Whereas the main sermon relies primarily on auditory learning, the children’s message often appeals to other senses as well. Young children do not think abstractly very well, and frankly, neither do I. Examples help me to understand; maybe you’re the same way. Our members with intellectual challenges may also resonate with multi-sensory delivery.

The children’s message contributes to faith formation. It helps children (and the rest of us) come to a deeper understanding of God, the Bible, the church, and God’s world. Of course, to be effective in this mission, the children’s message must be done well. As you think about—and maybe even prepare—children’s sermons, I hope you can understand the potential to bring a word from God to the kids and to the rest of us, too.

Tips for preparing meaningful children’s messages

Here are key points that I keep in mind as I prepare.

  • After getting sermon information from the pastor and doing my own study, I determine one point to communicate to the children.
  • The message simply must be engaging. To keep the children’s attention with me, I often incorporate visuals, tangibles, dramatic aspects, or other elements of surprise. Sometimes other congregation members play roles in the message.
  • The message must be short. Five minutes is the maximum time we can expect kids to sit at the front of the church among their friends without getting restless. A good word can easily be said in three to five minutes.
  • Not all speakers may need to totally script out their children’s messages, but I do. Typing the message helps me stay focused on one point, choose words carefully, and stick to the time limit.
  • Practice may not make perfect, but if I say the message aloud at home enough times, I can deliver it on Sunday without the script, allowing me to maintain eye contact with the children.

Examples help me to understand, and maybe they help you too. So below is an example of one of my children’s messages, at least its script. Read it aloud and imagine the visuals. Hopefully you can understand my defense of the children’s message and its potential to bring a word from God to the kids and to the rest of us too.

Sample Children’s Message

A communion Sunday

Scripture: Mark 2:13-17

Sermon topic: the Lord’s Table


  • 4 big cardboard pieces that represent parts of a table
  • 10 paper plates
  • glue or tape


The pastors are going to talk about a story in the Bible from the book of Mark.

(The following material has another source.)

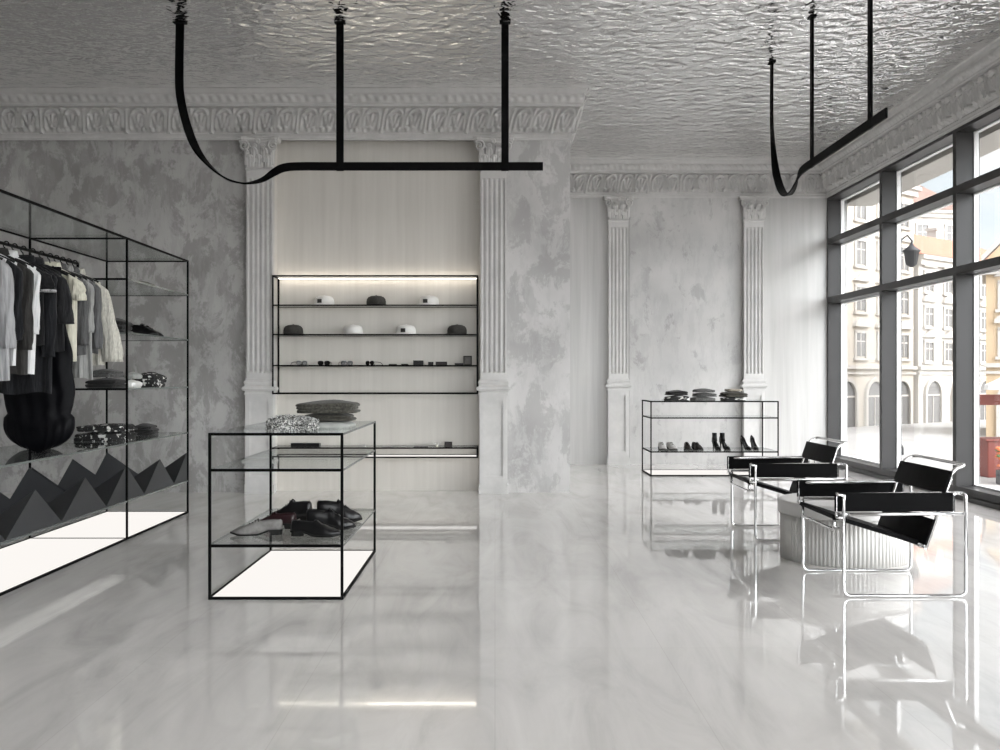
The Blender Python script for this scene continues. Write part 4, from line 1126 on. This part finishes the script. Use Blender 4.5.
# PROPS-END
# ------------------------------------------------------------------ light, sky, camera
w = bpy.data.worlds.new('Sky'); SC.world = w; w.use_nodes = True; nt = w.node_tree
bg = nt.nodes['Background']; tc = nt.nodes.new('ShaderNodeTexCoord')
sep = nt.nodes.new('ShaderNodeSeparateXYZ'); nt.links.new(tc.outputs['Generated'], sep.inputs[0])
sk = ramp(nt, sep.outputs['Z'], [(0, (.84,.86,.86)), (.12, (.70,.77,.81)), (.6, (.65,.655,.69))])
mp = nt.nodes.new('ShaderNodeMapping'); mp.inputs['Scale'].default_value = (1,1,2.6); nt.links.new(tc.outputs['Generated'], mp.inputs[0])
cl = ramp(nt, noise(nt, mp.outputs[0], 3.2, 6, .58, .3), [(.45,(0,0,0)),(.66,(1,1,1))])
col = mixc(nt, cl.outputs['Color'], sk.outputs['Color'], (.94,.912,.888))
nt.links.new(col, bg.inputs['Color'])
GLOW = Vector((.62,-.62,.48)).normalized()
dt = N(nt,'ShaderNodeVectorMath',operation='DOT_PRODUCT'); nt.links.new(tc.outputs['Generated'], dt.inputs[0]); dt.inputs[1].default_value = GLOW
mxx = N(nt,'ShaderNodeMath',operation='MAXIMUM'); nt.links.new(dt.outputs['Value'], mxx.inputs[0]); mxx.inputs[1].default_value = 0
pw = N(nt,'ShaderNodeMath',operation='POWER'); nt.links.new(mxx.outputs[0], pw.inputs[0]); pw.inputs[1].default_value = 3
ma = N(nt,'ShaderNodeMath',operation='MULTIPLY_ADD'); nt.links.new(pw.outputs[0], ma.inputs[0]); ma.inputs[1].default_value = 3.6; ma.inputs[2].default_value = .34
nt.links.new(ma.outputs[0], bg.inputs['Strength'])
sd = bpy.data.lights.new('sun','SUN'); sd.energy = .25; sd.angle = math.radians(11); sd.color = (1,.95,.88)
so = bpy.data.objects.new('sun', sd); COL.objects.link(so)
so.rotation_euler = Vector((-1,.42,-.42)).to_track_quat('-Z','Y').to_euler(); so.location = (20,-8,10)

cd = bpy.data.cameras.new('camera'); cam = bpy.data.objects.new('camera', cd); COL.objects.link(cam)
cam.location = (0,0,EYE); cam.rotation_euler = (pi/2,0,0)
cd.sensor_width = 36; cd.lens = 36*FPX/1000; cd.shift_x = (500-VPX)/1000; cd.shift_y = (VPY-375)/1000
cd.clip_start = .05; cd.clip_end = 400
SC.camera = cam
vs = SC.view_settings; vs.view_transform = 'Standard'; vs.look = 'None'; vs.gamma = 1; vs.use_curve_mapping = False
vs.exposure = 2.2
cy = SC.cycles
cy.use_denoising = True; cy.max_bounces = 14; cy.diffuse_bounces = 7; cy.glossy_bounces = 6; cy.transparent_max_bounces = 48; cy.transmission_bounces = 4
cy.caustics_reflective = True; cy.sample_clamp_indirect = 6; cy.blur_glossy = .6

In this story, Jesus goes over to Levi’s house and has a meal at Levi’s table.

At my house, we have a table that looks a little like this one:

(Have two big pieces of cardboard with three paper plates glued or taped each. Ask two children to stand up and hold the pieces up in front of them, with the pieces touching each other like two parts of a table.)

How many people can sit around this table? Yes, this table comfortably seats six people.

But we like to invite people over for dinner, for lunch, for brunch—whenever! So sometimes we have to add what are called leaves to the table to expand it. We have three leaves. We have to pull apart the main table and put the leaves in the middle. 

(Have three pieces of cardboard with two paper plates each, representing table leaves. Ask three children to hold these leaves in between the original two.)

When we add these leaves to the middle, how many people can sit around our table? Shall we count together? Yes, 12! 

(Thank the table holders and invite them to sit down.)

I’m thinking that God has a big table too. My question is, how many leaves do you think God has at his table? I think that he has an infinite number—too many to count. There is always room for more at the Lord’s table. 

God invites everyone to come to his table—young, old, rich, poor, healthy, sick, people from the snow of Iowa or the tropical forest of Nicaragua or the mountains of Japan. Everyone is invited. To quote our pastors, “God’s table is beautiful and spacious.” Today, I invite you to take a cracker and remember that you, too, are invited to God’s table.